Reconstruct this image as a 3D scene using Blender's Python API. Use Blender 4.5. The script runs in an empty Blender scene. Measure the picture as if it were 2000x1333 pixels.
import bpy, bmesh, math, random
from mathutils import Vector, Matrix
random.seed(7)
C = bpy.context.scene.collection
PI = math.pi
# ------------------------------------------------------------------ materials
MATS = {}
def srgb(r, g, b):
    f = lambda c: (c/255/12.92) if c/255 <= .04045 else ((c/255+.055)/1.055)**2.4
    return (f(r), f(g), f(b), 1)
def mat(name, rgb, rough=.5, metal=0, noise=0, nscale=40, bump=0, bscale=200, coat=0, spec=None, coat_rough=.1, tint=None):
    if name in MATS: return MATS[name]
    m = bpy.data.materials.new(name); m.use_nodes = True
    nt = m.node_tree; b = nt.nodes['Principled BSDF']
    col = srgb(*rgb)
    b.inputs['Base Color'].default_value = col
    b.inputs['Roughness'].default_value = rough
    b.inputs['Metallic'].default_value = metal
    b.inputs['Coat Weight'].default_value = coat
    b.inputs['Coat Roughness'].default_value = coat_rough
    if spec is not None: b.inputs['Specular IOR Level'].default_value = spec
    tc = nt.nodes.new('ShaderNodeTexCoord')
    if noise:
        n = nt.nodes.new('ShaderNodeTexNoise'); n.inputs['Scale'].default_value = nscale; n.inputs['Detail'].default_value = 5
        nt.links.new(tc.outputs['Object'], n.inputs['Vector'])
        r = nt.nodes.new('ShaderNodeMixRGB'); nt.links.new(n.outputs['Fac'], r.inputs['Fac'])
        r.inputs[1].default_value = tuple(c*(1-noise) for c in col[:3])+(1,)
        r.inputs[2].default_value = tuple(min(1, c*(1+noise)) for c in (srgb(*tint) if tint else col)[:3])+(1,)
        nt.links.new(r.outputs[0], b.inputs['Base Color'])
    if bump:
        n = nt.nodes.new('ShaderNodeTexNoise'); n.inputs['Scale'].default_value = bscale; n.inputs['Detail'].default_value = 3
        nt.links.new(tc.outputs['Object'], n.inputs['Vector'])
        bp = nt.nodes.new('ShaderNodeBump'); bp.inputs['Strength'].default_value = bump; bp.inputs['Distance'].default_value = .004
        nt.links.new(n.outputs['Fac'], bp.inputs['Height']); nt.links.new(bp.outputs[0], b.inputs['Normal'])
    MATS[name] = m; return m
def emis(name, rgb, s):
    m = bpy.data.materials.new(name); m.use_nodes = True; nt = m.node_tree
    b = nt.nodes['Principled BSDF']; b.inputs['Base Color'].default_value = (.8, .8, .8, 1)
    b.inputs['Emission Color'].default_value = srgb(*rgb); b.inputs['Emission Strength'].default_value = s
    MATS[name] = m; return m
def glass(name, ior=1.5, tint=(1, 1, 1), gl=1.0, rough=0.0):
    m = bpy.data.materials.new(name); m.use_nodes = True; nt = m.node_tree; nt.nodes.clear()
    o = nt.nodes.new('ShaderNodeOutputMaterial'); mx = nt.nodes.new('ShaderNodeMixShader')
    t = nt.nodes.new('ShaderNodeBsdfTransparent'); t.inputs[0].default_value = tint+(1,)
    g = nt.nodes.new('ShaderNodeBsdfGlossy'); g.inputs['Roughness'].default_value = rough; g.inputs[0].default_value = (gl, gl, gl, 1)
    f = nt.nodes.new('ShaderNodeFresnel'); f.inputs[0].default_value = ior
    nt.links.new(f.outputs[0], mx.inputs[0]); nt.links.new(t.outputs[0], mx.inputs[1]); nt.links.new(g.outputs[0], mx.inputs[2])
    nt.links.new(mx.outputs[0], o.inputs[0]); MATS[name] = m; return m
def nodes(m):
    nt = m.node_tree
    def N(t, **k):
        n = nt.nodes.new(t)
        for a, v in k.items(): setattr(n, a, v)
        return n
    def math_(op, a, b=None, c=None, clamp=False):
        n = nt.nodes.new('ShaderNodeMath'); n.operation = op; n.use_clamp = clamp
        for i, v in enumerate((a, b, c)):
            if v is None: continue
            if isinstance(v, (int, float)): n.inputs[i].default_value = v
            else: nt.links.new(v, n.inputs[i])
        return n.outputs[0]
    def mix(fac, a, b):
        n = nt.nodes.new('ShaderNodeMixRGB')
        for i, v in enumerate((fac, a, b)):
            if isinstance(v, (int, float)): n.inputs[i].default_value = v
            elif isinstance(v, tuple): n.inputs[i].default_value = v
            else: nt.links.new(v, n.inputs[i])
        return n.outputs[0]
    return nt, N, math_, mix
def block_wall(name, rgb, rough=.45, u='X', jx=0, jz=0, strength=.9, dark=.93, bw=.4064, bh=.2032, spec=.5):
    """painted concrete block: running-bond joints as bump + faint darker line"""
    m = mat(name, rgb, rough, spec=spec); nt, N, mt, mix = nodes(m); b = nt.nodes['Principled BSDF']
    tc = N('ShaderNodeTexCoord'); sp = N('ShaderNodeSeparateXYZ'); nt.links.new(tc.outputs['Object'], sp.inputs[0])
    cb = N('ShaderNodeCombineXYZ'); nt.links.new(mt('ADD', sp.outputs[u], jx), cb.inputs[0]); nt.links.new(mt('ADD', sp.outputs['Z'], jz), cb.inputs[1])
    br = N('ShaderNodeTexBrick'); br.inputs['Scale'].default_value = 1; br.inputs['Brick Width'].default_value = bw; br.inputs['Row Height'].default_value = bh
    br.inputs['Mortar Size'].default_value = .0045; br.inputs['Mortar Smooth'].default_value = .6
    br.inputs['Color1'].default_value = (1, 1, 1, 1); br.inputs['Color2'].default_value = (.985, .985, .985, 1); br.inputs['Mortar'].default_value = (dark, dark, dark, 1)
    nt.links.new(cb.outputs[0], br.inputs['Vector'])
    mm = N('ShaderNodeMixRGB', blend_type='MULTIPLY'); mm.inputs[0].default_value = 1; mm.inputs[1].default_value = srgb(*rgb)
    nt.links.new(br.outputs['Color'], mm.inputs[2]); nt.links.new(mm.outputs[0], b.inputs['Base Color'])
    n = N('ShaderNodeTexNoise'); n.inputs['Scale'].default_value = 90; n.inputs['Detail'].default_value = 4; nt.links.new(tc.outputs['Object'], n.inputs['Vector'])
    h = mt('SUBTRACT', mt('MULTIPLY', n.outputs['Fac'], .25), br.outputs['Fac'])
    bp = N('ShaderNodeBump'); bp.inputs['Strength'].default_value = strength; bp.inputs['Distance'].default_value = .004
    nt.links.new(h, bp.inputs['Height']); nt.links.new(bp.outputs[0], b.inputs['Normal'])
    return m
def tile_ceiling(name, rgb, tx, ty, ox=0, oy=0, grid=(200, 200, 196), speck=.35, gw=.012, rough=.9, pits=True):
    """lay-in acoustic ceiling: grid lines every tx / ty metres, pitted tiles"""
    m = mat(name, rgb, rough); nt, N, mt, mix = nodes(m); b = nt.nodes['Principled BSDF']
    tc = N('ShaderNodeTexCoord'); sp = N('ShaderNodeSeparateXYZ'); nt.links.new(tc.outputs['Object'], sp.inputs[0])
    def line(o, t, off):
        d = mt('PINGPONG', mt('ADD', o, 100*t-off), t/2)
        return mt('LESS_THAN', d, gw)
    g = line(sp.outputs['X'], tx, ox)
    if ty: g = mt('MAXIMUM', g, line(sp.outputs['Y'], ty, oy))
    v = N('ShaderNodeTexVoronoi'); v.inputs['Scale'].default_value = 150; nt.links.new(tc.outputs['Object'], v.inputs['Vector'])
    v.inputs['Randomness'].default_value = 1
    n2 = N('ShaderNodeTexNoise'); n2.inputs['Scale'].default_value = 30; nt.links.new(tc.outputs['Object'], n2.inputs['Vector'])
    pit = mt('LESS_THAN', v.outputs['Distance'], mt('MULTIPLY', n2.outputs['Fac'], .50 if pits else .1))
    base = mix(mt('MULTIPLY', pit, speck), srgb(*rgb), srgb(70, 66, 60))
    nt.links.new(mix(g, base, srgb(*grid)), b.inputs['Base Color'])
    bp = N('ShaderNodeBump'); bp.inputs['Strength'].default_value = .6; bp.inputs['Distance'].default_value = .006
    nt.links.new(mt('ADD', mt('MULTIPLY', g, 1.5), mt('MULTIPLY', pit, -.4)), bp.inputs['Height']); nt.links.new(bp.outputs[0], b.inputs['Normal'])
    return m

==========

## EXERCISE PROMPT
Return all lines containing the word "scene".

## TASK ANSWER
Reconstruct this image as a 3D scene using Blender's Python API. Use Blender 4.5. The script runs in an empty Blender scene. Measure the picture as if it were 2000x1333 pixels.
C = bpy.context.scene.collection